John Mayall’s Bluesbreakers — Live in 1967, Vols. One and Two (Forty Below)

At 83, the godfather of the British blues remains a vital performer (he played Jergel’s in September). But he established his reputation early with his keen eye for talent; the list of Mayall sidemen who would go on to fame is long and impressive (Eric Clapton, Mick Taylor, etc.). For a brief period in 1967, his group included three players who would soon form the original, blues-based Fleetwood Mac. These previously unreleased tapes showcase that lineup’s fiery blues-breaking.

Herbie Mann — Live at the Whisky 1969: The Unreleased Masters (Real Gone Music)

All too often dismissed as a hack, jazz flautist Herbie Mann was in fact one of the earliest musicians to explore what would come to be known as world music. True, his musical explorations sometimes made him look like an opportunistic bandwagon chaser, but he was a restlessly inquisitive musician. These tapes show the adventurous leanings of the man, with a group that featured out-there guitarist Sonny Sharrock and future Weather Report bassist Miroslav Vitouš. 

Big Star — Complete Third (Omnivore Recordings)

For a group whose albums sold in minimal quantities on initial release, this early-’70s power-pop/rock group out of Memphis exerted a mighty influence on those who would follow; in that sense, they’re a kind of Southern answer to the Velvet Underground. The group’s final album is also its most difficult, and not the best place for novitiates to begin. But for those who are fascinated by the edge-of-chaos vibe of Big Star’s Third, this box set collects every bit of rehearsal tape, outtakes, working versions and demos, plus the album-proper in its entirety.

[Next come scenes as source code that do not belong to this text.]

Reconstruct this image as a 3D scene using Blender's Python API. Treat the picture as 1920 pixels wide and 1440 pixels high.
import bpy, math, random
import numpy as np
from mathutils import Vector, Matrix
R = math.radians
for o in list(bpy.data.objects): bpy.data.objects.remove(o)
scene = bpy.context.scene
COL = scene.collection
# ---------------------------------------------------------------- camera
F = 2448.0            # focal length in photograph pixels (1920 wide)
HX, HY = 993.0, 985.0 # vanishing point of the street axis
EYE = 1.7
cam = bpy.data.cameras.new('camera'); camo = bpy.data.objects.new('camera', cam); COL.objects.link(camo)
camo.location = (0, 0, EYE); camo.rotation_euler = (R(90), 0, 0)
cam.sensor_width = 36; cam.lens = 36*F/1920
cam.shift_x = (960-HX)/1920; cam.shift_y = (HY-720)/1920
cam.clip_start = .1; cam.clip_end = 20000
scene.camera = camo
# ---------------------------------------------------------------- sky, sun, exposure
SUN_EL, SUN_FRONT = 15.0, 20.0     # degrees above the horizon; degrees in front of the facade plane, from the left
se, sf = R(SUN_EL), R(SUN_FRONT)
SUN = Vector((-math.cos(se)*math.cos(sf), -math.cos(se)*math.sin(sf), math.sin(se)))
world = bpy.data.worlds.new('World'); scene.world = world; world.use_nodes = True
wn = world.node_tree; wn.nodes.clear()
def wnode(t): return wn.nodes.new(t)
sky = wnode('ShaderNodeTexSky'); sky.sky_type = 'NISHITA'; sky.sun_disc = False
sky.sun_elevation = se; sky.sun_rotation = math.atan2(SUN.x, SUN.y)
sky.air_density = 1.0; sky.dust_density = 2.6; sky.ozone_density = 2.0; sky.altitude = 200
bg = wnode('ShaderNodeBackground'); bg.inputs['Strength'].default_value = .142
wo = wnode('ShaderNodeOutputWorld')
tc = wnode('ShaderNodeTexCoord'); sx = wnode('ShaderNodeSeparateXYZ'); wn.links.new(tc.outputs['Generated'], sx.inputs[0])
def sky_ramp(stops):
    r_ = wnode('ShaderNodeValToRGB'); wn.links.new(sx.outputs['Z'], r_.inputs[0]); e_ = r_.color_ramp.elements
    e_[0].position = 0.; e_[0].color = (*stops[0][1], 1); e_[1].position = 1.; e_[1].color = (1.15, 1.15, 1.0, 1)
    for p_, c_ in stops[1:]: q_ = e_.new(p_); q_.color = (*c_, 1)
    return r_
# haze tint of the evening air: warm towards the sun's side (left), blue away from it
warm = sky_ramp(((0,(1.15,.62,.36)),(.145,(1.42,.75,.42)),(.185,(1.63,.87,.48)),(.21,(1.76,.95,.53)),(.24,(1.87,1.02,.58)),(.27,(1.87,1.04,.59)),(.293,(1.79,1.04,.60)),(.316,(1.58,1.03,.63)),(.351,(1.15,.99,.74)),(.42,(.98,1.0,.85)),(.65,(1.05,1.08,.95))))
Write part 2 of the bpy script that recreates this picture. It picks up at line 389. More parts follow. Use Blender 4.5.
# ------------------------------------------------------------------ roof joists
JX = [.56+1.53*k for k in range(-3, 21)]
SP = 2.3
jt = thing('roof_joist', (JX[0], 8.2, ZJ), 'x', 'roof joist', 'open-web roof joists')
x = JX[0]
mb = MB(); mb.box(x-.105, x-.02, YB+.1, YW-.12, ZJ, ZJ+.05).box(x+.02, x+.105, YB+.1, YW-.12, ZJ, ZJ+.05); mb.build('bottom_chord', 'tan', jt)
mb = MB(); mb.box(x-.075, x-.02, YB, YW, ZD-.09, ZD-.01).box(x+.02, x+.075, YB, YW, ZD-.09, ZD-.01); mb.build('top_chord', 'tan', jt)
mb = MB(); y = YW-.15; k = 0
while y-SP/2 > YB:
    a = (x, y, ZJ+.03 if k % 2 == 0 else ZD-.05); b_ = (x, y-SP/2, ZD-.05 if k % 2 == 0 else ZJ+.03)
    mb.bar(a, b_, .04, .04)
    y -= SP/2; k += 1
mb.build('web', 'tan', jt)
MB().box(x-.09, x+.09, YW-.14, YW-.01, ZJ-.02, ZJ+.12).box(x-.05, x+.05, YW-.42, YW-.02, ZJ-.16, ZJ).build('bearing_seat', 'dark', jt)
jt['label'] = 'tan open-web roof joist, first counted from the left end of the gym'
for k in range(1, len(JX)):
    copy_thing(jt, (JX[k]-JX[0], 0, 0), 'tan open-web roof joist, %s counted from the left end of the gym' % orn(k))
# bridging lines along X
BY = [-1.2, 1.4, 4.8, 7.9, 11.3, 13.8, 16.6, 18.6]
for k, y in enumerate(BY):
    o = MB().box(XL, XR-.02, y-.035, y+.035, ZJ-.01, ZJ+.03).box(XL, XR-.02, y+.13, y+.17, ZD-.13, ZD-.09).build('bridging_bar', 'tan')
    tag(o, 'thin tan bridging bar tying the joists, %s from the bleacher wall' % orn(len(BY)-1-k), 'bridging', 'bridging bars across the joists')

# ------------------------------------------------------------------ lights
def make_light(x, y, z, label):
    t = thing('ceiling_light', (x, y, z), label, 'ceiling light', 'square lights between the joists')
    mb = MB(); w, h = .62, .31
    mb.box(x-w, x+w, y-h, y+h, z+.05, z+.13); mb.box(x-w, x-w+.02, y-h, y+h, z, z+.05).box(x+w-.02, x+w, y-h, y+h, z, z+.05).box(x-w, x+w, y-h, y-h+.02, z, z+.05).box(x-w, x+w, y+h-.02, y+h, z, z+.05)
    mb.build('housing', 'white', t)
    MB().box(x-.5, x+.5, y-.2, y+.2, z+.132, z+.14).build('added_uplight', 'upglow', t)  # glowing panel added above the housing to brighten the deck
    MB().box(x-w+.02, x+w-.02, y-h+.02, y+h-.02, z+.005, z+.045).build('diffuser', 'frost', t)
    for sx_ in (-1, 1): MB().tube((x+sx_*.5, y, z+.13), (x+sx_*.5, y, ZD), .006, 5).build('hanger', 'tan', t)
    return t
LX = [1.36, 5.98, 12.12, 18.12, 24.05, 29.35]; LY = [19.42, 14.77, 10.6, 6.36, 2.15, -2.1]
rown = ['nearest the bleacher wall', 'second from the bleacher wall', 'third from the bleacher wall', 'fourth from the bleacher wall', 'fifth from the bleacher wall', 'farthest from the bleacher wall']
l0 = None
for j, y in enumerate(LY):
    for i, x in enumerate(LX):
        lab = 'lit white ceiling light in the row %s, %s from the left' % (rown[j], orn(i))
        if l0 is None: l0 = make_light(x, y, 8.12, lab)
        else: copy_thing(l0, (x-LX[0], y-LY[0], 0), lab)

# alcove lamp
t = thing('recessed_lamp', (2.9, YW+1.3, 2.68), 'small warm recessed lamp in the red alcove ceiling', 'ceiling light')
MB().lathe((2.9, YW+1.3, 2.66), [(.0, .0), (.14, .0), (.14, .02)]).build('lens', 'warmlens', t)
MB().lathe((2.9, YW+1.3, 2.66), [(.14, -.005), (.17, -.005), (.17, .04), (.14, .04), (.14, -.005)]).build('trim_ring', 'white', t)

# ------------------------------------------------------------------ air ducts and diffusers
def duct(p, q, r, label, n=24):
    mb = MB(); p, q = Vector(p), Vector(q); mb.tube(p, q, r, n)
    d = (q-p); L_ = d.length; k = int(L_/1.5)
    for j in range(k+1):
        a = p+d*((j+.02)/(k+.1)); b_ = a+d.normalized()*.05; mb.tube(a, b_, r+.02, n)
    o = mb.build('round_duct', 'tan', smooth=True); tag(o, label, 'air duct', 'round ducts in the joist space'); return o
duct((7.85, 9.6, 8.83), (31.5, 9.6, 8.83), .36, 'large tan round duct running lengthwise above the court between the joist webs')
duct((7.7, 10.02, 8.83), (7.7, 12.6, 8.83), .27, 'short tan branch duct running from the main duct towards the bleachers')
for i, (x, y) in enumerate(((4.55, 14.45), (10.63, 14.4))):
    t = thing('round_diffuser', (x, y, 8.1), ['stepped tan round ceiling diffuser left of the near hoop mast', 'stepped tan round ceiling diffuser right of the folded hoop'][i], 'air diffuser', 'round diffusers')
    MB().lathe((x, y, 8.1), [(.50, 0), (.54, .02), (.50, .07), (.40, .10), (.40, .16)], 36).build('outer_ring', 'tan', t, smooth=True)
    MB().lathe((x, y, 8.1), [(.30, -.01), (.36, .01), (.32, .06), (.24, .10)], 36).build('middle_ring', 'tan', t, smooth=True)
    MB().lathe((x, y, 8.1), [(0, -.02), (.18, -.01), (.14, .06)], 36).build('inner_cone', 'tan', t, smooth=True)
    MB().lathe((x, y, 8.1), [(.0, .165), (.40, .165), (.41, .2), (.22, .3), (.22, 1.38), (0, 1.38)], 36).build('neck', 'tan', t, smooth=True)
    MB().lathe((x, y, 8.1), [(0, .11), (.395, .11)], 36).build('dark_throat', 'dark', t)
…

Alice Cooper — Muscle of Love (Audio Fidelity)

In the beginning, Alice Cooper was a band, not a singer. As the group’s fortunes took off, vocalist Vincent Furnier fully adopted the Alice persona, eventually ditching the original band for more seasoned studio players. Muscle of Love is an oft-overlooked entry in the Coop’s catalog, and it represents the last gasp of that original lineup (with guest spots by some of their eventual replacements). This SACD release presents the album in superb, high-definition audio quality; tracks like the unused James Bond theme “Man With the Golden Gun” are ripe for rediscovery.

The Archies — Sugar, Sugar: The Complete Albums Collection (Cleopatra)

As the story goes, pop impresario Don Kirshner formed The Archies after tiring of the creative run-ins he had with The Monkees, a “real” group he could no longer control. A cartoon group featuring Archie, Reggie, Betty, Veronica and Jughead would give him no lip. The studio cats who made these five albums were surprisingly skilled players and writers; a number of these songs sound like shoulda-been hits. Often walking a thin line between garage rock and bubblegum, The Archies’ music ended up being more durable than its planned shelf life. Fidelity on this set is a bit dodgy (the master tapes were likely unavailable), but it’s a heck of a lot of fun.